**Exercise:**
Each line below must be set down exactly; omit any image you find.

**Dataset content:**
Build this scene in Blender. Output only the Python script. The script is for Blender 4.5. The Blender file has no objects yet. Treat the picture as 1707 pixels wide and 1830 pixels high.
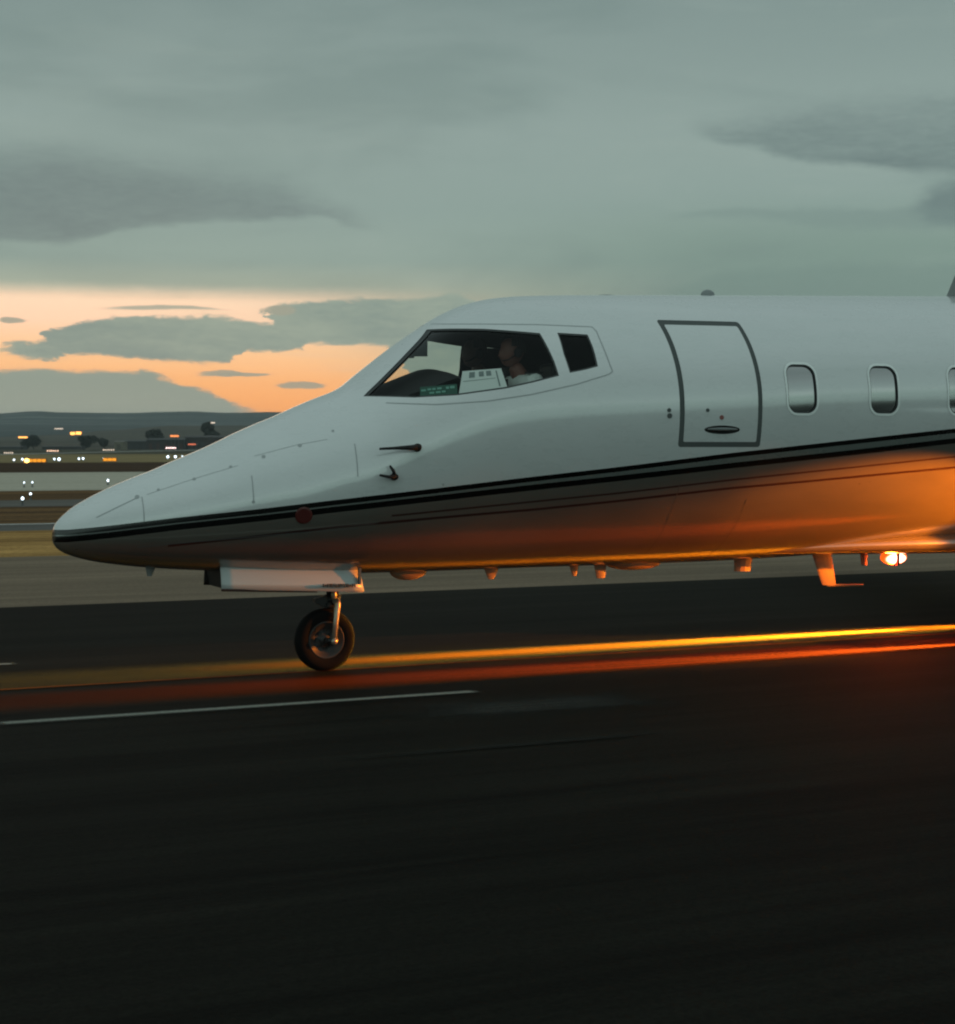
import bpy, bmesh, math, random
from mathutils import Vector, Matrix, noise
random.seed(7)
R = math.radians
C = bpy.context.scene.collection

# ------------------------------------------------------------------ camera
F = 3000.0; CX = 853.5; HZ = 800.0; CAMZ = 1.63
cam_d = bpy.data.cameras.new('camera'); cam = bpy.data.objects.new('camera', cam_d); C.objects.link(cam)
cam.location = (0, 0, CAMZ); cam.rotation_euler = (R(90), 0, 0)
cam_d.sensor_fit = 'HORIZONTAL'; cam_d.sensor_width = 36; cam_d.lens = 36 * F / 1707
cam_d.shift_y = -(915 - HZ) / 1707
cam_d.clip_start = 0.1; cam_d.clip_end = 60000
cam_d.dof.use_dof = True; cam_d.dof.focus_distance = 12.9; cam_d.dof.aperture_fstop = 6.3
bpy.context.scene.camera = cam

sc = bpy.context.scene
sc.view_settings.view_transform = 'Standard'; sc.view_settings.look = 'None'
sc.view_settings.exposure = 0; sc.view_settings.gamma = 1
sc.render.engine = 'CYCLES'
sc.cycles.use_denoising = True
sc.cycles.max_bounces = 8; sc.cycles.transparent_max_bounces = 12
sc.cycles.sample_clamp_indirect = 6
sc.cycles.pixel_filter_type = 'BLACKMAN_HARRIS'; sc.cycles.filter_width = 2.1

def lin(v):
    v /= 255.0
    return v / 12.92 if v <= 0.04045 else ((v + 0.055) / 1.055) ** 2.4
def S(r, g, b): return (lin(r), lin(g), lin(b), 1)

# ------------------------------------------------------------------ node helper
class E:
    """a scalar socket with arithmetic"""
    def __init__(s, nt, v): s.nt = nt; s.v = v
    def _m(s, op, *a):
        n = s.nt.nodes.new('ShaderNodeMath'); n.operation = op
        for i, x in enumerate((s,) + a):
            x = x.v if isinstance(x, E) else x
            if hasattr(x, 'is_output'): s.nt.links.new(x, n.inputs[i])
            else: n.inputs[i].default_value = x
        return E(s.nt, n.outputs[0])
    def __add__(s, o): return s._m('ADD', o)
    def __sub__(s, o): return s._m('SUBTRACT', o)
    def __mul__(s, o): return s._m('MULTIPLY', o)
    def __truediv__(s, o): return s._m('DIVIDE', o)
    def gt(s, o): return s._m('GREATER_THAN', o)
    def lt(s, o): return s._m('LESS_THAN', o)
    def abs(s): return s._m('ABSOLUTE')
    def mx(s, o): return s._m('MAXIMUM', o)
    def mn(s, o): return s._m('MINIMUM', o)
    def inv(s): return s * -1 + 1
    def ss(s, a, b, kind='SMOOTHSTEP'):
        n = s.nt.nodes.new('ShaderNodeMapRange'); n.interpolation_type = kind; n.clamp = True if kind == 'LINEAR' else n.clamp
        s.nt.links.new(s.v, n.inputs[0]); 
        if a < b: n.inputs[1].default_value = a; n.inputs[2].default_value = b; n.inputs[3].default_value = 0; n.inputs[4].default_value = 1
        else: n.inputs[1].default_value = b; n.inputs[2].default_value = a; n.inputs[3].default_value = 1; n.inputs[4].default_value = 0
        return E(s.nt, n.outputs[0])
    def curve(s, pts, x0, x1, y0, y1):
        t = (s - x0) * (1.0 / (x1 - x0))
        n = s.nt.nodes.new('ShaderNodeFloatCurve'); s.nt.links.new(t.v, n.inputs['Value'])
        c = n.mapping.curves[0]
        P = sorted(((p[0] - x0) / (x1 - x0), (p[1] - y0) / (y1 - y0)) for p in pts)
        P = [p for p in P if 0 <= p[0] <= 1]
        while len(c.points) < len(P): c.points.new(.5, .5)
        for q, p in zip(c.points, P): q.location = p; q.handle_type = 'VECTOR'
        n.mapping.use_clip = False
        n.mapping.update()
        return E(s.nt, n.outputs[0]) * (y1 - y0) + y0

def vec(nt, *a):
    n = nt.nodes.new('ShaderNodeCombineXYZ')
    for i, x in enumerate(a):
        if isinstance(x, E): nt.links.new(x.v, n.inputs[i])
        else: n.inputs[i].default_value = x
    return n.outputs[0]
def noise_n(nt, v, scale=1, detail=4, rough=.55, dist=0):
    n = nt.nodes.new('ShaderNodeTexNoise'); nt.links.new(v, n.inputs['Vector'])
    n.inputs['Scale'].default_value = scale; n.inputs['Detail'].default_value = detail
    n.inputs['Roughness'].default_value = rough; n.inputs['Distortion'].default_value = dist
    return E(nt, n.outputs[0])
def sep(nt, v):
    n = nt.nodes.new('ShaderNodeSeparateXYZ'); nt.links.new(v, n.inputs[0])
    return [E(nt, o) for o in n.outputs]
def cmix(nt, f, a, b):
    n = nt.nodes.new('ShaderNodeMix'); n.data_type = 'RGBA'
    for i, x in ((0, f), (6, a), (7, b)):
        if isinstance(x, E): x = x.v
        if hasattr(x, 'is_output'): nt.links.new(x, n.inputs[i])
        else: n.inputs[i].default_value = x
    return n.outputs[2]
def ramp(nt, f, pts):
    n = nt.nodes.new('ShaderNodeValToRGB'); nt.links.new(f.v, n.inputs[0]); e = n.color_ramp.elements
    while len(e) < len(pts): e.new(.5)
    for q, (p, c) in zip(e, pts): q.position = p; q.color = c
    return n.outputs[0]

# ------------------------------------------------------------------ world: dusk sky under broken cloud
SKYK = 1.0
w = bpy.data.worlds.new('World'); sc.world = w; w.use_nodes = True
nt = w.node_tree; nt.nodes.clear()
tc = nt.nodes.new('ShaderNodeTexCoord'); X, Y, Z = sep(nt, tc.outputs['Generated'])
az = X._m('ARCTAN2', Y); el = Z._m('ARCSINE')
def ax(px): return CX + F * math.atan((px - CX) / F)
def ay(px, py): return HZ - F * math.atan((HZ - py) / F * math.cos(math.atan((px - CX) / F)))
def conv(pts): return [(ax(a), ay(a, b)) for a, b in pts]
U = az * F + CX; V = el * -F + HZ            # angle grid, 3000 units per radian
nv = vec(nt, U * .011, V * .028, 0.0)
n1 = noise_n(nt, nv, 1.0, 6, .62); n2 = noise_n(nt, vec(nt, U * .011, V * .028, 7.3), 1.0, 6, .62)
n3 = noise_n(nt, vec(nt, U * .035, V * .11, 2.2), 1.0, 4, .65); Uw = U + (n1 - .5) * 90; Vw = V + (n2 - .5) * 26 + (n3 - .5) * 10
big = noise_n(nt, vec(nt, U * .0011, V * .0042, 3.1), 1.0, 4, .55, .6)
med = noise_n(nt, vec(nt, U * .0028, V * .012, 1.7), 1.0, 5, .6, .4)
base = ramp(nt, V.ss(-1200, 800, 'LINEAR'), [(0, S(132, 146, 146)), (.6, S(130, 149, 146)), (.66, S(136, 155, 151)), (.72, S(144, 163, 158)), (.79, S(141, 162, 156)), (.835, S(146, 167, 158)), (.86, S(172, 182, 163)), (.88, S(188, 182, 155)), (.90, S(170, 180, 160)), (1, S(165, 170, 150))])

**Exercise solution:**
Build this scene in Blender. Output only the Python script. The script is for Blender 4.5. The Blender file has no objects yet. Treat the picture as 1707 pixels wide and 1830 pixels high.
import bpy, bmesh, math, random
from mathutils import Vector, Matrix, noise
random.seed(7)
R = math.radians
C = bpy.context.scene.collection

# ------------------------------------------------------------------ camera
F = 3000.0; CX = 853.5; HZ = 800.0; CAMZ = 1.63
cam_d = bpy.data.cameras.new('camera'); cam = bpy.data.objects.new('camera', cam_d); C.objects.link(cam)
cam.location = (0, 0, CAMZ); cam.rotation_euler = (R(90), 0, 0)
cam_d.sensor_fit = 'HORIZONTAL'; cam_d.sensor_width = 36; cam_d.lens = 36 * F / 1707
cam_d.shift_y = -(915 - HZ) / 1707
cam_d.clip_start = 0.1; cam_d.clip_end = 60000
cam_d.dof.use_dof = True; cam_d.dof.focus_distance = 12.9; cam_d.dof.aperture_fstop = 6.3
bpy.context.scene.camera = cam

sc = bpy.context.scene
sc.view_settings.view_transform = 'Standard'; sc.view_settings.look = 'None'
sc.view_settings.exposure = 0; sc.view_settings.gamma = 1
sc.render.engine = 'CYCLES'
sc.cycles.use_denoising = True
sc.cycles.max_bounces = 8; sc.cycles.transparent_max_bounces = 12
sc.cycles.sample_clamp_indirect = 6
sc.cycles.pixel_filter_type = 'BLACKMAN_HARRIS'; sc.cycles.filter_width = 2.1

def lin(v):
    v /= 255.0
    return v / 12.92 if v <= 0.04045 else ((v + 0.055) / 1.055) ** 2.4
def S(r, g, b): return (lin(r), lin(g), lin(b), 1)

# ------------------------------------------------------------------ node helper
class E:
    """a scalar socket with arithmetic"""
    def __init__(s, nt, v): s.nt = nt; s.v = v
    def _m(s, op, *a):
        n = s.nt.nodes.new('ShaderNodeMath'); n.operation = op
        for i, x in enumerate((s,) + a):
            x = x.v if isinstance(x, E) else x
            if hasattr(x, 'is_output'): s.nt.links.new(x, n.inputs[i])
            else: n.inputs[i].default_value = x
        return E(s.nt, n.outputs[0])
    def __add__(s, o): return s._m('ADD', o)
    def __sub__(s, o): return s._m('SUBTRACT', o)
    def __mul__(s, o): return s._m('MULTIPLY', o)
    def __truediv__(s, o): return s._m('DIVIDE', o)
    def gt(s, o): return s._m('GREATER_THAN', o)
    def lt(s, o): return s._m('LESS_THAN', o)
    def abs(s): return s._m('ABSOLUTE')
    def mx(s, o): return s._m('MAXIMUM', o)
    def mn(s, o): return s._m('MINIMUM', o)
    def inv(s): return s * -1 + 1
    def ss(s, a, b, kind='SMOOTHSTEP'):
        n = s.nt.nodes.new('ShaderNodeMapRange'); n.interpolation_type = kind; n.clamp = True if kind == 'LINEAR' else n.clamp
        s.nt.links.new(s.v, n.inputs[0]); 
        if a < b: n.inputs[1].default_value = a; n.inputs[2].default_value = b; n.inputs[3].default_value = 0; n.inputs[4].default_value = 1
        else: n.inputs[1].default_value = b; n.inputs[2].default_value = a; n.inputs[3].default_value = 1; n.inputs[4].default_value = 0
        return E(s.nt, n.outputs[0])
    def curve(s, pts, x0, x1, y0, y1):
        t = (s - x0) * (1.0 / (x1 - x0))
        n = s.nt.nodes.new('ShaderNodeFloatCurve'); s.nt.links.new(t.v, n.inputs['Value'])
        c = n.mapping.curves[0]
        P = sorted(((p[0] - x0) / (x1 - x0), (p[1] - y0) / (y1 - y0)) for p in pts)
        P = [p for p in P if 0 <= p[0] <= 1]
        while len(c.points) < len(P): c.points.new(.5, .5)
        for q, p in zip(c.points, P): q.location = p; q.handle_type = 'VECTOR'
        n.mapping.use_clip = False
        n.mapping.update()
        return E(s.nt, n.outputs[0]) * (y1 - y0) + y0

def vec(nt, *a):
    n = nt.nodes.new('ShaderNodeCombineXYZ')
    for i, x in enumerate(a):
        if isinstance(x, E): nt.links.new(x.v, n.inputs[i])
        else: n.inputs[i].default_value = x
    return n.outputs[0]
def noise_n(nt, v, scale=1, detail=4, rough=.55, dist=0):
    n = nt.nodes.new('ShaderNodeTexNoise'); nt.links.new(v, n.inputs['Vector'])
    n.inputs['Scale'].default_value = scale; n.inputs['Detail'].default_value = detail
    n.inputs['Roughness'].default_value = rough; n.inputs['Distortion'].default_value = dist
    return E(nt, n.outputs[0])
def sep(nt, v):
    n = nt.nodes.new('ShaderNodeSeparateXYZ'); nt.links.new(v, n.inputs[0])
    return [E(nt, o) for o in n.outputs]
def cmix(nt, f, a, b):
    n = nt.nodes.new('ShaderNodeMix'); n.data_type = 'RGBA'
    for i, x in ((0, f), (6, a), (7, b)):
        if isinstance(x, E): x = x.v
        if hasattr(x, 'is_output'): nt.links.new(x, n.inputs[i])
        else: n.inputs[i].default_value = x
    return n.outputs[2]
def ramp(nt, f, pts):
    n = nt.nodes.new('ShaderNodeValToRGB'); nt.links.new(f.v, n.inputs[0]); e = n.color_ramp.elements
    while len(e) < len(pts): e.new(.5)
    for q, (p, c) in zip(e, pts): q.position = p; q.color = c
    return n.outputs[0]

# ------------------------------------------------------------------ world: dusk sky under broken cloud
SKYK = 1.0
w = bpy.data.worlds.new('World'); sc.world = w; w.use_nodes = True
nt = w.node_tree; nt.nodes.clear()
tc = nt.nodes.new('ShaderNodeTexCoord'); X, Y, Z = sep(nt, tc.outputs['Generated'])
az = X._m('ARCTAN2', Y); el = Z._m('ARCSINE')
def ax(px): return CX + F * math.atan((px - CX) / F)
def ay(px, py): return HZ - F * math.atan((HZ - py) / F * math.cos(math.atan((px - CX) / F)))
def conv(pts): return [(ax(a), ay(a, b)) for a, b in pts]
U = az * F + CX; V = el * -F + HZ            # angle grid, 3000 units per radian
nv = vec(nt, U * .011, V * .028, 0.0)
n1 = noise_n(nt, nv, 1.0, 6, .62); n2 = noise_n(nt, vec(nt, U * .011, V * .028, 7.3), 1.0, 6, .62)
n3 = noise_n(nt, vec(nt, U * .035, V * .11, 2.2), 1.0, 4, .65); Uw = U + (n1 - .5) * 90; Vw = V + (n2 - .5) * 26 + (n3 - .5) * 10
big = noise_n(nt, vec(nt, U * .0011, V * .0042, 3.1), 1.0, 4, .55, .6)
med = noise_n(nt, vec(nt, U * .0028, V * .012, 1.7), 1.0, 5, .6, .4)
base = ramp(nt, V.ss(-1200, 800, 'LINEAR'), [(0, S(132, 146, 146)), (.6, S(130, 149, 146)), (.66, S(136, 155, 151)), (.72, S(144, 163, 158)), (.79, S(141, 162, 156)), (.835, S(146, 167, 158)), (.86, S(172, 182, 163)), (.88, S(188, 182, 155)), (.90, S(170, 180, 160)), (1, S(165, 170, 150))])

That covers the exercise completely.